The Dow on Friday fell 424.69 points, or 1.77 percent, to 23,533.2, the S&P 500 lost 55.43 points, or 2.1 percent, to 2,588.26 after hitting an intraday low that was barely above its 200-day moving average of 2585.22.
The NASDAQ Composite dropped 174.01 points, or 2.43 percent, to 6,992.67.
For the week, the Dow was down 5.67 percent, the S&P 500 was down 5.95 percent and the NASDAQ was down 6.54 percent, marking their biggest weekly percentage falls since January 2016.
The Dow was down 11.6 percent since its Jan. 26 high and hit its lowest close since confirming a correction last month.
The Cboe Volatility Index, the most widely followed barometer of expected near-term volatility in the S&P 500, finished up 1.53 points at 24.87, its highest close since Feb. 13.

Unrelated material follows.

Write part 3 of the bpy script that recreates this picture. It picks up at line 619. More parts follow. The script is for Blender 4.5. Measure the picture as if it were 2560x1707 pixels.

The S&P’s financial sector was the S&P’s biggest percentage loser, at 3 percent, after a volatile session in which it was whip-sawed by volatile US Treasury yields.
Bloomberg News cited the Chinese ambassador to the US saying that the country is “looking at all options” in response to tariffs, which could include scaling back purchases of US Treasuries.
NASDAQ was weighed down by declines in momentum stocks, such as Facebook Inc, Amazon.com Inc, Microsoft Corp and Google’s parent Alphabet Inc.
The semiconductor sector took a fall after Micron Technology Inc’s quarterly report stoked fears about falling NAND prices.
The Philadelphia Semiconductor index slumped 3.3 percent.
Declining issues outnumbered advancing ones on the New York Stock Exchange by a 3.96-to-1 ratio; on NASDAQ, a 3.72-to-1 ratio favored decliners.
The S&P 500 posted two new 52-week highs and 42 new lows; the NASDAQ Composite recorded 23 new highs and 93 new lows.
Volume on US exchanges was 8.11 billion shares, above the 7.3 billion average for the past 20 trading days.